Если же мы все-таки пожелаем вступить на путь неустанной заботы об оригинальном сценическом искусстве Германии, то не подлежит сомнению, что прежде всего нам следует низвести взвинченный до смешного тон нашего лицедейства до естественной для немецкого характера нормы артистического пафоса, полностью воссоздать родную атмосферу и таким образом попытаться по крайней мере сохранить здоровую почву, на которой сможет произрасти ниспосланный небом гений.

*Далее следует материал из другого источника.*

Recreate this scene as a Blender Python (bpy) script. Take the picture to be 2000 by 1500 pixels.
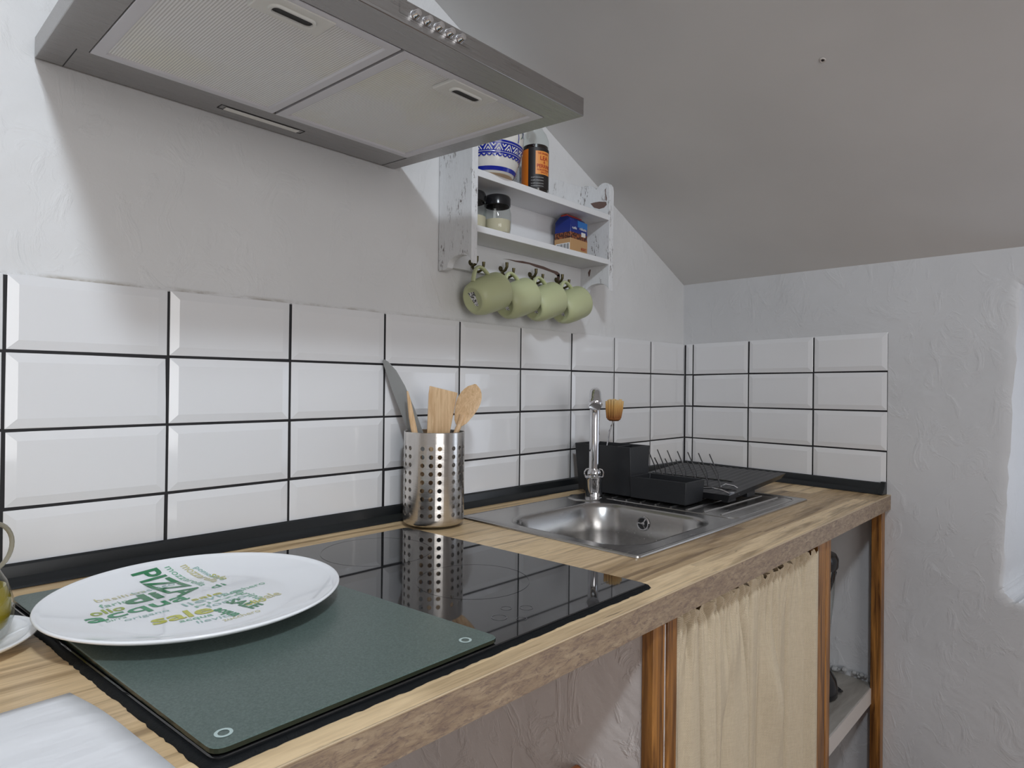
import bpy, math, random
from mathutils import Vector, Matrix
random.seed(7)
PI = math.pi
H = 0.9                       # height of the worktop; builders below measure z from it
sc = bpy.context.scene
for o in list(bpy.data.objects): bpy.data.objects.remove(o)
C = sc.collection

# ---------------------------------------------------------------- camera, world, light
cd = bpy.data.cameras.new('camera'); cam = bpy.data.objects.new('camera', cd); C.objects.link(cam)
sc.camera = cam
cd.sensor_width = 36.0; cd.lens = 1231.63 / 2000 * 36.0; cd.clip_start = 0.02; cd.clip_end = 50
yaw, pitch, roll = 0.7661, 0.004, 0.0116
f = Vector((math.cos(yaw)*math.cos(pitch), math.sin(yaw)*math.cos(pitch), math.sin(pitch)))
r = Vector((math.sin(yaw), -math.cos(yaw), 0)); u = r.cross(f)
r2 = r*math.cos(roll) + u*math.sin(roll); u2 = -r*math.sin(roll) + u*math.cos(roll)
m = Matrix((r2, u2, -f)).transposed().to_4x4(); m.translation = Vector((-1.9786, -1.0791, 0.277 + H))
cam.matrix_world = m
sc.view_settings.view_transform = 'Standard'; sc.view_settings.look = 'None'
sc.view_settings.gamma = 1.0; sc.view_settings.use_curve_mapping = False
sc.view_settings.exposure = 0.0
cy = sc.cycles
cy.max_bounces = 7; cy.diffuse_bounces = 3; cy.glossy_bounces = 4; cy.transmission_bounces = 7; cy.transparent_max_bounces = 10
cy.caustics_reflective = False; cy.caustics_refractive = False; cy.use_adaptive_sampling = True; cy.adaptive_threshold = 0.035
cy.use_light_tree = False; cy.use_denoising = True; cy.sample_clamp_indirect = 6.0
w = bpy.data.worlds.new('world'); sc.world = w; w.use_nodes = True
w.node_tree.nodes['Background'].inputs[0].default_value = (0.75, 0.85, 1.0, 1)
w.node_tree.nodes['Background'].inputs[1].default_value = 0.6

def area(name, loc, direction, sx, sy, power, col, spread=180):
    l = bpy.data.lights.new(name, 'AREA'); l.shape = 'RECTANGLE'; l.size = sx; l.size_y = sy
    l.energy = power; l.color = col; l.spread = math.radians(spread)
    o = bpy.data.objects.new(name, l); C.objects.link(o); o.location = (loc[0], loc[1], loc[2] + H)
    o.rotation_euler = Vector(direction).to_track_quat('-Z', 'Y').to_euler()
    return o
A = 0.1022                    # the end wall stands 5.9 degrees out of square
def W(s, t, z): return Vector((-s*math.sin(A) + t*math.cos(A), -s*math.cos(A) - t*math.sin(A), z))
area('ceiling_lamp_light', (-2.017, -1.40, 1.375), (0.35, 0.65, -0.8), 0.16, 0.16, 16.0, (0.82, 0.91, 1.0))
wl_ = W(1.33, 0.245, 0.15)
area('side_window_light', wl_, (-1, 0.05, -0.08), 0.50, 0.50, 1.3, (0.80, 0.87, 1.0))
area('rear_fill_light', (-2.3, -3.22, 0.45), (0.12, 1, -0.05), 1.5, 1.2, 23.5, (1.0, 0.975, 0.95))  # added soft fill behind the viewer for ambient light; no known window there

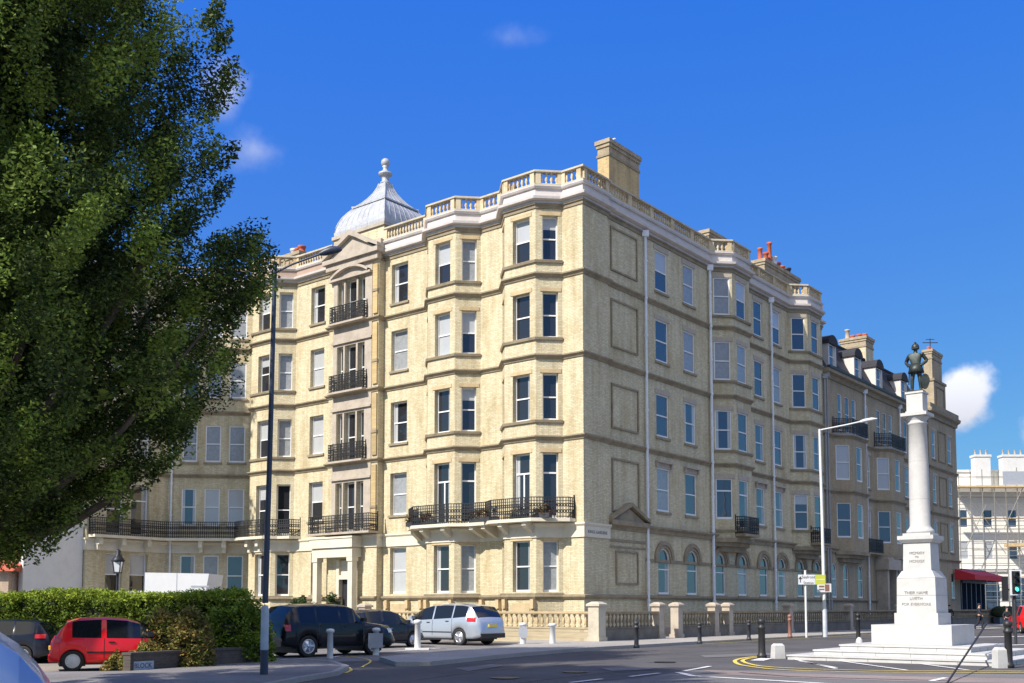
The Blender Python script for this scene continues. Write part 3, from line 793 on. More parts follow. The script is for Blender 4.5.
# dome: square base block, bellied lead roof, concave upper roof, urn and ball
dc = LP(16.15, -2.45); ad = math.atan2(L2.y, L2.x)
fd = Matrix.Translation((dc.x, dc.y, 0)) @ Matrix.Rotation(ad, 4, 'Z')
m = MB(); m.box(-2.15,2.15,-2.15,2.15,22.0,23.65,fd); m.box(-2.25,2.25,-2.25,2.25,23.65,23.85,fd,'stone_grey'); m.build('dome_base', 'brick', db)
def sqloft(prof, mat, name, parent, seg=9, rib=True):
    prof = [(r, z+.3) for r, z in prof]; m = MB(); vs = []
    for r, z in prof:
        for (x, y) in ((-1,-1),(1,-1),(1,1),(-1,1)): vs.append(fd @ Vector((x*r, y*r, z)))
    fs = []
    for i in range(len(prof)-1):
        for k in range(4): fs.append((i*4+k, i*4+(k+1) % 4, (i+1)*4+(k+1) % 4, (i+1)*4+k))
    fs.append(tuple((len(prof)-1)*4+k for k in range(4)))
    m.mesh(vs, fs, None)
    if rib:                              # standing seams and hip rolls
        for k in range(4):
            c0, c1 = ((-1,-1),(1,-1),(1,1),(-1,1))[k], ((-1,-1),(1,-1),(1,1),(-1,1))[(k+1) % 4]
            m.tube([fd @ Vector((c0[0]*r, c0[1]*r, z)) for r, z in prof], .045, 6)
            for j in range(1, seg):
                t = j/seg*2-1
                pts = [fd @ Vector(((c0[0]+(c1[0]-c0[0])*(t+1)/2)*r, (c0[1]+(c1[1]-c0[1])*(t+1)/2)*r, z)) for r, z in prof]
                m.tube(pts, .018, 5)
    return m.build(name, mat, parent)
dm = sqloft([(2.12,23.55),(2.13,23.8),(2.08,24.1),(1.97,24.45),(1.8,24.8),(1.58,25.1),(1.36,25.35)], 'lead', 'dome', db)
sqloft([(1.42,25.36),(1.42,25.46),(1.25,25.5),(.98,25.75),(.73,26.05),(.5,26.4),(.34,26.75),(.27,27.0)], 'lead', 'dome_top', dm, 5)
m = MB(); m.lathe([(.3,27.0),(.3,27.1),(.2,27.15),(.24,27.5),(.42,27.56),(.42,27.68),(.2,27.76),(.13,28.0),(.2,28.1)], (dc.x,dc.y,.3), 14)
m.lathe([(.02,28.06),(.15,28.1),(.24,28.2),(.27,28.33),(.24,28.47),(.15,28.56),(.02,28.6)], (dc.x,dc.y,.3), 16); m.build('finial', 'lead', dm)
m = MB(); prism(m, [LP(13.61),LP(13.61,TO),LP(17.75,TO),*dpath[3:],LP(25.35,-12),LP(13.61,-12)], 22.1, 22.3); m.build('roof', 'roof_felt', db)
c = LP(24.3, -2.2); chimney(db, (c.x,c.y), 1.1, .5, 22.2, 24.5, ad, pots=[(0,0,.45,.26,'galv'),(-.75,0,.5,.24,'terracotta'),(-.35,0,.45,.2,'terracotta')])
# tower balconies
for z, x0, x1, d in ((9.86,.9,3.65,.42),(13.9,.9,3.65,.42),(17.96,.9,3.65,.42),(5.72,-.1,4.9,.75)):
    m = MB(); m.box(x0-.1, x1+.1, -.02, d+.08, z-.02+.03, z+.12, ft); bb = m.build('balcony', 'stone_grey', db)
    pth = [ft @ Vector(q) for q in ((x0,.05,0),(x0,d,0),(x1,d,0),(x1,.05,0))]
    m = MB(); railing(m, [Vector((p.x,p.y)) for p in pth], z+.12, 1.0); m.build('railing', 'iron_black', bb)
# entrance with white pillars
m = MB()
m.box(1.1,4.7,.02,.85,4.98,5.5,ft); m.box(1.2,4.6,.02,.74,4.44,4.96,ft); m.box(1.05,4.75,.02,.9,5.5,5.6,ft)
for x in (1.25, 4.2):
    m.box(x,x+.36,.3,.68,-.2,4.2,ft); m.box(x-.05,x+.41,.25,.73,4.2,4.435,ft); m.box(x-.05,x+.41,.25,.73,-.2,.25,ft)
m.box(1.62,1.82,-.28,.06,-.2,4.3,ft); m.box(3.03,3.25,-.28,.06,-.2,4.3,ft); m.box(1.82,3.03,-.28,.05,3.2,3.45,ft); m.box(1.82,3.03,-.26,-.1,3.45,4.3,ft)
en = m.build('porch', 'cream_paint', db)
m = MB(); m.box(1.82,3.03,-.28,-.24,-.2,3.2,ft); m.box(1.9,1.98,-.24,-.19,.3,3.0,ft); m.box(2.38,2.46,-.24,-.19,.0,3.15,ft); m.build('door', 'door_dark', en)
m = MB(); m.box(1.1,4.7,.02,1.3,-.3,.12,ft); m.box(1.0,4.8,.02,1.7,-.3,.03,ft); m.build('step', 'stone_pale', db)

# =================================================================== LEFT WING
lw = empty('left_wing_building', (0,0,0), 0, 'yellow brick wing behind the hedge with a curved iron balcony, mostly hidden by the tree', 'building')
P1 = LP(25.35+3.68, 3.68); P2 = LP(29.03, 9.02); P3 = LP(40, 9.02)
wpath = P([LP(25.35)+Vector((-.02,0)), P1, P2, P3])
wm = MB()
for f in range(5):
    a, b = FL[f]; a2 = 6.72 if f == 1 else a; b2 = 9.07 if f == 1 else b
    w = {0: [W(.5,1.5,a2,b2,var=(0,2,5,5,5)[f],gl='glass_blue'), W(2.0,2.95,a2,b2,var=(5,2,5,5,5)[f],gl='glass_blue'), W(3.45,4.35,a2,b2,var=(3,6,5,0,2)[f],gl='glass_blue')],
         1: [W(1.3,2.5,5.97 if f == 1 else a2,b2,'plainfrench' if f == 1 else 'sash',(1,3,5,0,0)[f]), W(3.0,4.1,5.97 if f == 1 else a2,b2,var=(1,0,0,2,0)[f])],
         2: [W(2,3.1,a2,b2)]}
    zz = {0:(-.3,5.62),1:(5.62,9.9),2:(9.9,13.9),3:(13.9,18.0),4:(18.0,21.6)}[f]
    facade(lw, wpath, zz[0], zz[1], w, wm, 'glass')
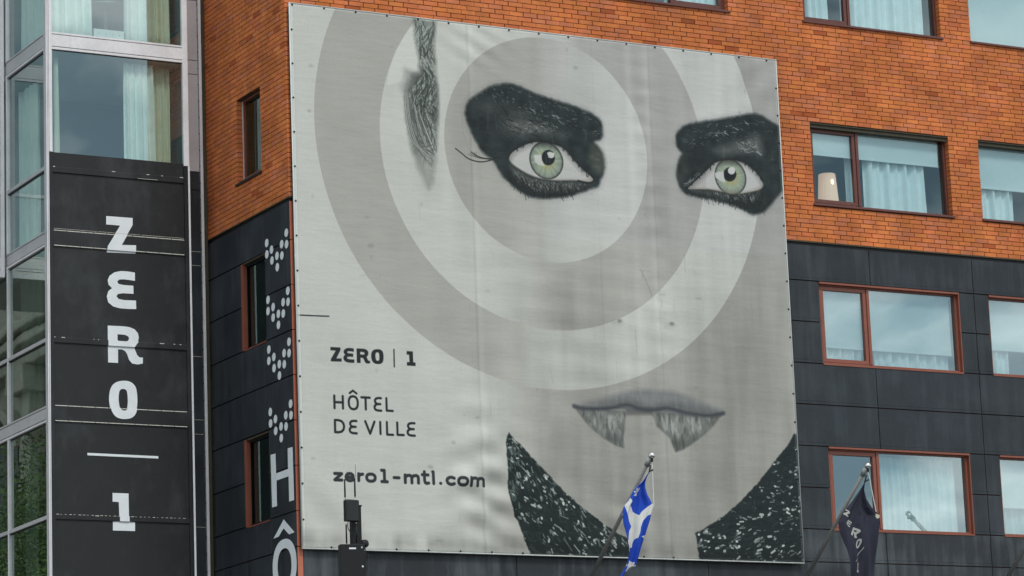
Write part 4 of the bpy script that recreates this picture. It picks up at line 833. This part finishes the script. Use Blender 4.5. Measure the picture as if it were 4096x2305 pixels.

Созревание гения зависит, таким образом, полностью от нас самих. Необходимой предпосылкой является здесь создание немецкого театра, отвечающего духу подлинно немецкой политики, исходящей из того обстоятельства, что на нашей земле расположено много немецких государств, но лишь одна империя, призванная осуществить те необычные и великие дела, которые не под силу каждой из ее составных частей в отдельности. В соответствии с этой политикой самые различные наши театры могли бы печься о здравии театрального искусства, оставаясь ради этого в границах той сферы, которую я очертил выше, упомянув «Принца Гомбургского» Клейста, а в то же время объединение лучших сил этих театров, побуждаемое особенно выдающимися дарованиями, выходило бы иногда и за ее пределы.
Высказывая эти пожелания, я вступаю в область практического осуществления необходимых мер с помощью подлинной организации наших театров, и у меня вновь появляется та же идея, которая подсказала мне мысль о театральных празднествах в Байрейте. Тот, кто заметил, что в связи с этими торжествами я не предлагал заранее предпринять попытку создания организации профессионального сотрудничества всех театров, поймет, что я в еще меньшей степени чувствую себя вправе разработать в том же духе какой-то проект на основе высказанных выше пожеланий. Руководство нашими театрами ныне отдано на суд тех людей, чьи представления о состоянии дел, хоть эти люди и высокого мнения о самих себе, определяются общим низким уровнем нашего театрального искусства, и я уже давно отказался от всяких попыток привить им понимание истинных потребностей театра. Во всем, что касается благотворных для театра дел, я рассчитываю только на безотказно действующий инстинкт наших артистов и музыкантов, и потому я буду обращаться именно к ним, приступая к подробному изложению своей главной мысли, отразившейся в высказанных выше пожеланиях, которым надлежит способствовать наиболее полному использованию наших талантов.